= DATA EXCERPT =
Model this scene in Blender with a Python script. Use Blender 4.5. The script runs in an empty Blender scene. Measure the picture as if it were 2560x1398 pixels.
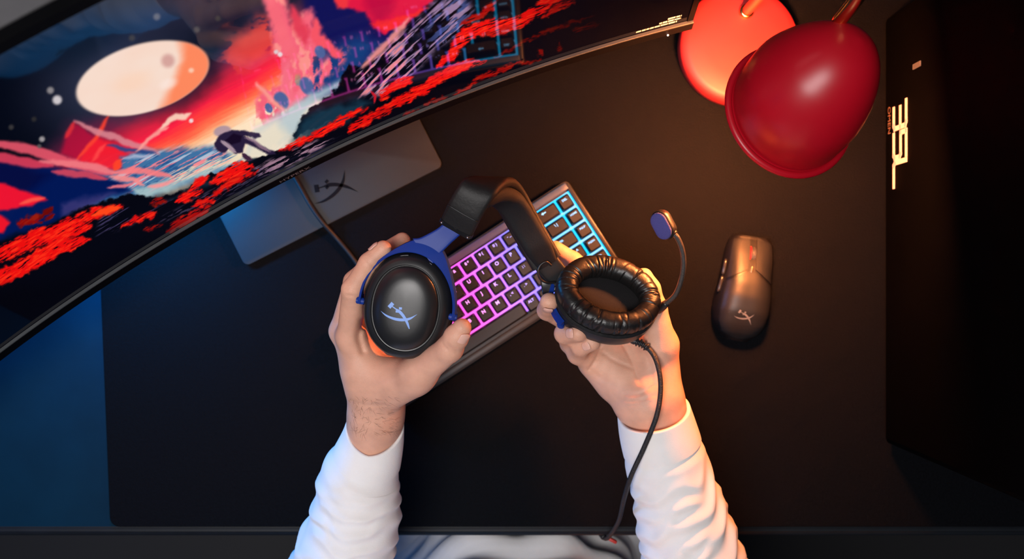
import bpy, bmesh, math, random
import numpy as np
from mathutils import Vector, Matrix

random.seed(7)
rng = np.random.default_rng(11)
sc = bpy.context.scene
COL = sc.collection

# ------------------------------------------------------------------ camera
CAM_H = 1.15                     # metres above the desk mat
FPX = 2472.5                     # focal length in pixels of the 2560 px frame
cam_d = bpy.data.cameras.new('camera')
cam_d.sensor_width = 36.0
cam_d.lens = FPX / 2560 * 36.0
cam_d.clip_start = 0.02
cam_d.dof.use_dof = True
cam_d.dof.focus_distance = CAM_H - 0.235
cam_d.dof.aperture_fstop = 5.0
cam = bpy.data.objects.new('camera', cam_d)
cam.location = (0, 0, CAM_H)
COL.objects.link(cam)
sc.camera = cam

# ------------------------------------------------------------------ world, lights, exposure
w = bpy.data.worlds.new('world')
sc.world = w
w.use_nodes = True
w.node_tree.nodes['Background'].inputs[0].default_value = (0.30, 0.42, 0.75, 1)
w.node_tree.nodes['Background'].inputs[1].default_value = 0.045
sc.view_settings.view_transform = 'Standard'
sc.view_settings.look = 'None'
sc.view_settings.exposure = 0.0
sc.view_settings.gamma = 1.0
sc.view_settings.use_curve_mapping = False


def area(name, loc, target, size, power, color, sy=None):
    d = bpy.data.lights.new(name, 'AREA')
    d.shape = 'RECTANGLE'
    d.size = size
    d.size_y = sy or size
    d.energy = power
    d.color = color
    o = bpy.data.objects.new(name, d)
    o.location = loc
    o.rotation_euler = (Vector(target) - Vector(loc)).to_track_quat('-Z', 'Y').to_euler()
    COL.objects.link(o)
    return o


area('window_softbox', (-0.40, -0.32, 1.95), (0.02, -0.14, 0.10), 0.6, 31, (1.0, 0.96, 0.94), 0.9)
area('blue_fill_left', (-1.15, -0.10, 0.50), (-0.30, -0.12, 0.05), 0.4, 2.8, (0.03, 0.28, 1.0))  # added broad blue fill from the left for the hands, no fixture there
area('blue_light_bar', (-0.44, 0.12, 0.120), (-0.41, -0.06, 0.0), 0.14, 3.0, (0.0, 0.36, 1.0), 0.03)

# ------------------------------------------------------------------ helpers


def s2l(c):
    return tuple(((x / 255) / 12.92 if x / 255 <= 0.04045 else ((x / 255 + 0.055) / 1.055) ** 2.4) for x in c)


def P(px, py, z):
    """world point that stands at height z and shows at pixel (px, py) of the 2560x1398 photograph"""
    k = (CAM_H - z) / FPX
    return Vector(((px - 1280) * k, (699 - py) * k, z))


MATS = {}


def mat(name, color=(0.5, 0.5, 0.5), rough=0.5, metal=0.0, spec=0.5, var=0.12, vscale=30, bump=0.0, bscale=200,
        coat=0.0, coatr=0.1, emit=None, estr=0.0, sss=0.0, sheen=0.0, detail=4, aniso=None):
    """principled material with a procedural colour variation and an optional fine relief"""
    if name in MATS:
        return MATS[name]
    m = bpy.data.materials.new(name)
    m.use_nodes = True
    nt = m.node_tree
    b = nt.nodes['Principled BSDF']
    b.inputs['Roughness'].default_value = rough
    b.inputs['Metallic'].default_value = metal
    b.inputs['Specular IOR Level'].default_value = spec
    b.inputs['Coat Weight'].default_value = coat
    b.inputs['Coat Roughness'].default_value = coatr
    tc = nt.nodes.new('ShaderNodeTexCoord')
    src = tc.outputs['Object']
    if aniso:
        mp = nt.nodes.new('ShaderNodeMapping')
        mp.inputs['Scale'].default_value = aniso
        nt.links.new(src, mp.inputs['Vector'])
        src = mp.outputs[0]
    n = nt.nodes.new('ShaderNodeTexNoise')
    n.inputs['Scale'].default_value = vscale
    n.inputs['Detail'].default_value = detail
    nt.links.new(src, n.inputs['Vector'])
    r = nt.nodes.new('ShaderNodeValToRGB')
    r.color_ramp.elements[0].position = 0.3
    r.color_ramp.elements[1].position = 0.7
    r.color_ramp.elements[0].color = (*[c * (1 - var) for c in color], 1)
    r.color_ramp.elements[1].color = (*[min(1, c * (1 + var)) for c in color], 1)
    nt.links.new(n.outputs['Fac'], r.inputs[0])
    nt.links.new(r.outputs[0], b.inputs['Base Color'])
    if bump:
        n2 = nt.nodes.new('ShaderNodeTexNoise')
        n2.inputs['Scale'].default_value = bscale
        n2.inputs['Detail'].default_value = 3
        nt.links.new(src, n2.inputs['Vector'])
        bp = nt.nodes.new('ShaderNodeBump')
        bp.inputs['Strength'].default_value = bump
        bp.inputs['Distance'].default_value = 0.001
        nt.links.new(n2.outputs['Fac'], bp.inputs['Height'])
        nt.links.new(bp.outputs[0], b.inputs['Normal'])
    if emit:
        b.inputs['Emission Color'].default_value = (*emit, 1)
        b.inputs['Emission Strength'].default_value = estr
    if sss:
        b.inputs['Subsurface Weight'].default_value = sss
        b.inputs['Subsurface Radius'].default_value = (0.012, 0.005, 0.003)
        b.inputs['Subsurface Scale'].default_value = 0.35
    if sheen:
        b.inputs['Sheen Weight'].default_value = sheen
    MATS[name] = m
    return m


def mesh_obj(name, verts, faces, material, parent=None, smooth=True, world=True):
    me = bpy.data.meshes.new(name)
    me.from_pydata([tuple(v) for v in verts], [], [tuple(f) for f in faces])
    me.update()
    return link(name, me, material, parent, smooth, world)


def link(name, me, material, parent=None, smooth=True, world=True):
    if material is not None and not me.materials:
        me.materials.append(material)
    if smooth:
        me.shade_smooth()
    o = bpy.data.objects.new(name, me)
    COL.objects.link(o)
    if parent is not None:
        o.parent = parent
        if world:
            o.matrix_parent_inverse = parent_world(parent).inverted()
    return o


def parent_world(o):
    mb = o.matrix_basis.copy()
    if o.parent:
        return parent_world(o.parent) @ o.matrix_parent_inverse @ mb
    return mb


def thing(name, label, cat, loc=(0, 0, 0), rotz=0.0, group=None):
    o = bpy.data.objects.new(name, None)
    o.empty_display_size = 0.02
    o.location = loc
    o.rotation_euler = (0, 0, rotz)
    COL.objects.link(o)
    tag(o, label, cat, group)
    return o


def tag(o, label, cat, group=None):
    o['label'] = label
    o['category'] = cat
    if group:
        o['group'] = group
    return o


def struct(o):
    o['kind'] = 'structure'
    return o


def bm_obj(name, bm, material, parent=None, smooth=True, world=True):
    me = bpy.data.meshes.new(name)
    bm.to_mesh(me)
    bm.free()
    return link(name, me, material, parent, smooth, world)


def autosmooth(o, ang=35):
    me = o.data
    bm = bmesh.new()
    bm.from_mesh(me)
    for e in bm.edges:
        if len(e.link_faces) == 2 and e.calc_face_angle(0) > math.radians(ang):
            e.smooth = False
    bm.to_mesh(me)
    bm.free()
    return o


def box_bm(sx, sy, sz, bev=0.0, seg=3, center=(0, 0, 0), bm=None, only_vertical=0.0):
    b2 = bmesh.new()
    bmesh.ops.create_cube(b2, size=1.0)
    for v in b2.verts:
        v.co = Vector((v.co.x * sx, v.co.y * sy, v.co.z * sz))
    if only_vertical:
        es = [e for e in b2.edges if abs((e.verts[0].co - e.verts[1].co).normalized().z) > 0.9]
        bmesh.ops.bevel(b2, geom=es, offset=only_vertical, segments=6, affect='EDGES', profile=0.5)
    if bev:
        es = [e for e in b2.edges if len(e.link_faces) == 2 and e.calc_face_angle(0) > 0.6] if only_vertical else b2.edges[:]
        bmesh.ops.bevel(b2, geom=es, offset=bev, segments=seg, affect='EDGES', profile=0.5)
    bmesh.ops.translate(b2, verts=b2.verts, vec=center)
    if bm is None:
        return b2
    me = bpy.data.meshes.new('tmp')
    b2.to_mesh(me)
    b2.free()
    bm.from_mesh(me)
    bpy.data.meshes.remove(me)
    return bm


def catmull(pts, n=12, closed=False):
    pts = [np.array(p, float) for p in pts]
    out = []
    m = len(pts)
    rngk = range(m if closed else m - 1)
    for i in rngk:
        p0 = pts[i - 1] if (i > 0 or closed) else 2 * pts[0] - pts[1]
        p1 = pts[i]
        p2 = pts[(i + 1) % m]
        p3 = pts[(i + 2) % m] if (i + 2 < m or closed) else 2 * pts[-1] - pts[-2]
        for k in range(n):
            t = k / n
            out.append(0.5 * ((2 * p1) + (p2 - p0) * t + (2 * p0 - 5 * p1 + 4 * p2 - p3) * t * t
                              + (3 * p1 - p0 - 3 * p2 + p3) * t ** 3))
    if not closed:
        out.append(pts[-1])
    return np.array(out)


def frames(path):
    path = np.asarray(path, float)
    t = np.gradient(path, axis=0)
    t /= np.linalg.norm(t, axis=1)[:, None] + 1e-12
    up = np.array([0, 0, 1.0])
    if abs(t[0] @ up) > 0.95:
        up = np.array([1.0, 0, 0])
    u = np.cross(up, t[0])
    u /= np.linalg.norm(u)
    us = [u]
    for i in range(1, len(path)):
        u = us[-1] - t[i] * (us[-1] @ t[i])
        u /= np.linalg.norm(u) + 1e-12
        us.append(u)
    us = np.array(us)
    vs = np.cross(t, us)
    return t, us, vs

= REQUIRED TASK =
Your task is to reproduce exactly the lines from the start of the data above through the line containing "from mathutils import Vector, Matrix", leaving every picture out.

= FINISHED EXERCISE =
Model this scene in Blender with a Python script. Use Blender 4.5. The script runs in an empty Blender scene. Measure the picture as if it were 2560x1398 pixels.
import bpy, bmesh, math, random
import numpy as np
from mathutils import Vector, Matrix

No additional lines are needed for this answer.